Directive |
Print all of the data exactly.

Provided material |
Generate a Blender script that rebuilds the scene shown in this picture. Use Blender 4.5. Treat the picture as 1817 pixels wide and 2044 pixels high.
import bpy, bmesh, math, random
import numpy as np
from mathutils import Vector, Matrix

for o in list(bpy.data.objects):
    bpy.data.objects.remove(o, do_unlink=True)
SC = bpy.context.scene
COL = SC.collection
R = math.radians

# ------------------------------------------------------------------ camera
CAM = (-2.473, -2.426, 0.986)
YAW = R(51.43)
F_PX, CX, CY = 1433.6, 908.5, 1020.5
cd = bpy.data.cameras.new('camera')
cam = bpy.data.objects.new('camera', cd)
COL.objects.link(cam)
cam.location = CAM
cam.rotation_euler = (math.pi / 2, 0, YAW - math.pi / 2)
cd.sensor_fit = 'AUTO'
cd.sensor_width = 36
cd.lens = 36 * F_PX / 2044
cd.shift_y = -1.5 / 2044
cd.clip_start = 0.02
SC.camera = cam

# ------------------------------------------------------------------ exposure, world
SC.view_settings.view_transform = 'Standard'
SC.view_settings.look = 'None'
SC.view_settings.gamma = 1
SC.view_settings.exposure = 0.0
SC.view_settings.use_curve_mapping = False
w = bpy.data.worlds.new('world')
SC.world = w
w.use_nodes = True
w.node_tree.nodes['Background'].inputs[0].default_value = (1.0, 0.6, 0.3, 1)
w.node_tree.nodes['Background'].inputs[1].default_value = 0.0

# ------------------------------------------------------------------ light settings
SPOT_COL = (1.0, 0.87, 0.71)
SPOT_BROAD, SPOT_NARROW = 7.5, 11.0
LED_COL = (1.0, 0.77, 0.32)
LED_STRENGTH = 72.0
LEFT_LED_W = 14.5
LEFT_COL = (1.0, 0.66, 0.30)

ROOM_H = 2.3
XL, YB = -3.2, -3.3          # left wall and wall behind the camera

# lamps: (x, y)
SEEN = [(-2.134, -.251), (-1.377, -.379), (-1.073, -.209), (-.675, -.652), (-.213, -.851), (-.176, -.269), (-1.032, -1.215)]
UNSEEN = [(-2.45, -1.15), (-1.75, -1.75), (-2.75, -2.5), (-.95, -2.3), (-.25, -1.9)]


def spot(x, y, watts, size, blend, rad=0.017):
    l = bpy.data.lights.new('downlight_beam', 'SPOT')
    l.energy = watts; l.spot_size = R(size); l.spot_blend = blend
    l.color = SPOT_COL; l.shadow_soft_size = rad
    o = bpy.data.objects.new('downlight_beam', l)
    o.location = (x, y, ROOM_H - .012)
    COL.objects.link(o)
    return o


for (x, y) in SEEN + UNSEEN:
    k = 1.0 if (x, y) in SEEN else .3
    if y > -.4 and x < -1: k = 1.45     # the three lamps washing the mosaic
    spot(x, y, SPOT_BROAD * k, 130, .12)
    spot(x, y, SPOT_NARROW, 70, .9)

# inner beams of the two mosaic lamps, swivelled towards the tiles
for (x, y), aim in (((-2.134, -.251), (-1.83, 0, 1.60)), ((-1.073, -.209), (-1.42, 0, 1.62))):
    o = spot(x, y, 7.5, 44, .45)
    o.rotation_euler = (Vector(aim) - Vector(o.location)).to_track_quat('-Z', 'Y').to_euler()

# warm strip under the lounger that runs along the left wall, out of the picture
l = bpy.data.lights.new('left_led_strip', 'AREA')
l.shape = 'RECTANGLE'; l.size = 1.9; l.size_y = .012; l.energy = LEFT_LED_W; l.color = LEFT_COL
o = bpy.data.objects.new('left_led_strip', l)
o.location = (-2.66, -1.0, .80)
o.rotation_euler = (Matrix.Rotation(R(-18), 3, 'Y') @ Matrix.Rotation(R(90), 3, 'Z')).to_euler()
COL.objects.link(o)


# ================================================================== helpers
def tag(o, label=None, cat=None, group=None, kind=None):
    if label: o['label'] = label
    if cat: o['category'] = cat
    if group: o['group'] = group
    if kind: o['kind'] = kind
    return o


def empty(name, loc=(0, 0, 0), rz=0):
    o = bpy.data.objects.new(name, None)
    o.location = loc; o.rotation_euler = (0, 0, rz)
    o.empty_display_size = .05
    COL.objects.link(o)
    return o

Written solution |
Generate a Blender script that rebuilds the scene shown in this picture. Use Blender 4.5. Treat the picture as 1817 pixels wide and 2044 pixels high.
import bpy, bmesh, math, random
import numpy as np
from mathutils import Vector, Matrix

for o in list(bpy.data.objects):
    bpy.data.objects.remove(o, do_unlink=True)
SC = bpy.context.scene
COL = SC.collection
R = math.radians

# ------------------------------------------------------------------ camera
CAM = (-2.473, -2.426, 0.986)
YAW = R(51.43)
F_PX, CX, CY = 1433.6, 908.5, 1020.5
cd = bpy.data.cameras.new('camera')
cam = bpy.data.objects.new('camera', cd)
COL.objects.link(cam)
cam.location = CAM
cam.rotation_euler = (math.pi / 2, 0, YAW - math.pi / 2)
cd.sensor_fit = 'AUTO'
cd.sensor_width = 36
cd.lens = 36 * F_PX / 2044
cd.shift_y = -1.5 / 2044
cd.clip_start = 0.02
SC.camera = cam

# ------------------------------------------------------------------ exposure, world
SC.view_settings.view_transform = 'Standard'
SC.view_settings.look = 'None'
SC.view_settings.gamma = 1
SC.view_settings.exposure = 0.0
SC.view_settings.use_curve_mapping = False
w = bpy.data.worlds.new('world')
SC.world = w
w.use_nodes = True
w.node_tree.nodes['Background'].inputs[0].default_value = (1.0, 0.6, 0.3, 1)
w.node_tree.nodes['Background'].inputs[1].default_value = 0.0

# ------------------------------------------------------------------ light settings
SPOT_COL = (1.0, 0.87, 0.71)
SPOT_BROAD, SPOT_NARROW = 7.5, 11.0
LED_COL = (1.0, 0.77, 0.32)
LED_STRENGTH = 72.0
LEFT_LED_W = 14.5
LEFT_COL = (1.0, 0.66, 0.30)

ROOM_H = 2.3
XL, YB = -3.2, -3.3          # left wall and wall behind the camera

# lamps: (x, y)
SEEN = [(-2.134, -.251), (-1.377, -.379), (-1.073, -.209), (-.675, -.652), (-.213, -.851), (-.176, -.269), (-1.032, -1.215)]
UNSEEN = [(-2.45, -1.15), (-1.75, -1.75), (-2.75, -2.5), (-.95, -2.3), (-.25, -1.9)]


def spot(x, y, watts, size, blend, rad=0.017):
    l = bpy.data.lights.new('downlight_beam', 'SPOT')
    l.energy = watts; l.spot_size = R(size); l.spot_blend = blend
    l.color = SPOT_COL; l.shadow_soft_size = rad
    o = bpy.data.objects.new('downlight_beam', l)
    o.location = (x, y, ROOM_H - .012)
    COL.objects.link(o)
    return o


for (x, y) in SEEN + UNSEEN:
    k = 1.0 if (x, y) in SEEN else .3
    if y > -.4 and x < -1: k = 1.45     # the three lamps washing the mosaic
    spot(x, y, SPOT_BROAD * k, 130, .12)
    spot(x, y, SPOT_NARROW, 70, .9)

# inner beams of the two mosaic lamps, swivelled towards the tiles
for (x, y), aim in (((-2.134, -.251), (-1.83, 0, 1.60)), ((-1.073, -.209), (-1.42, 0, 1.62))):
    o = spot(x, y, 7.5, 44, .45)
    o.rotation_euler = (Vector(aim) - Vector(o.location)).to_track_quat('-Z', 'Y').to_euler()

# warm strip under the lounger that runs along the left wall, out of the picture
l = bpy.data.lights.new('left_led_strip', 'AREA')
l.shape = 'RECTANGLE'; l.size = 1.9; l.size_y = .012; l.energy = LEFT_LED_W; l.color = LEFT_COL
o = bpy.data.objects.new('left_led_strip', l)
o.location = (-2.66, -1.0, .80)
o.rotation_euler = (Matrix.Rotation(R(-18), 3, 'Y') @ Matrix.Rotation(R(90), 3, 'Z')).to_euler()
COL.objects.link(o)


# ================================================================== helpers
def tag(o, label=None, cat=None, group=None, kind=None):
    if label: o['label'] = label
    if cat: o['category'] = cat
    if group: o['group'] = group
    if kind: o['kind'] = kind
    return o


def empty(name, loc=(0, 0, 0), rz=0):
    o = bpy.data.objects.new(name, None)
    o.location = loc; o.rotation_euler = (0, 0, rz)
    o.empty_display_size = .05
    COL.objects.link(o)
    return o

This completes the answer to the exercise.